In the same way, I enjoy seeing the odd steam engine and nicely designed Intercity train, but don’t feel the need to get out the notebook and record the details of every diesel locomotive that passes through the station. Then again, the world needs obsessives, so good luck to them. It’s interesting to note that Martin Parr (him again) has at various times been a birdwatcher and a literal trainspotter, so maybe it’s the same species of obsession that drives on the best documentary and street photographers.

Unfortunately, street photography and trainspotting are both minority activities that fall outside the government-approved-behaviours-for-hard-working-families [list to follow]. Hence photographers, trainspotters and bus-spotter have had a tough time recently trying to pursue their interests in a climate of suspicion and paranoia.

Tuesday, October 7

Conversation in Jessops concerning Martin Parr

– Can I help you, Sir?

– Yes, I'd like to try out this camera please. [mucks around with camera for a few minutes]

– Hmmm, the focus seems to be a bit slower than I expected. Hard to know if it's just the low light inside this shop. Not worth going outside though, it's even grimmer out there. And raining.

– Yes, no way you could do any photography today.

– Oh, I don't know, have you seen Martin Parr's Bad Weather Series? [clearly this customer is the sort of fruitcake who talks to strangers on train]

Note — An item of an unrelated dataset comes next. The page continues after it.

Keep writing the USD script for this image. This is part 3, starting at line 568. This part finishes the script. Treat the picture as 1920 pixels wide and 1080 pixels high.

– I think so. Was it on Sky?

– No, I meant a series of photographs. I think it was a book. Martin Parr used an underwater camera and flash to photograph people in the rain and snow.

– And what was the point of that?

– Erm, well, you know, documenting people going about their daily business in all conditions, not just photographing in good weather when everyone else is photographing.

– It seems like a lot of effort just to make a point.

– Maybe, but he's become quite a wealthy man doing stuff like that.

– Ah well, if he's rich, maybe he can afford to waste his time doing that sort of thing.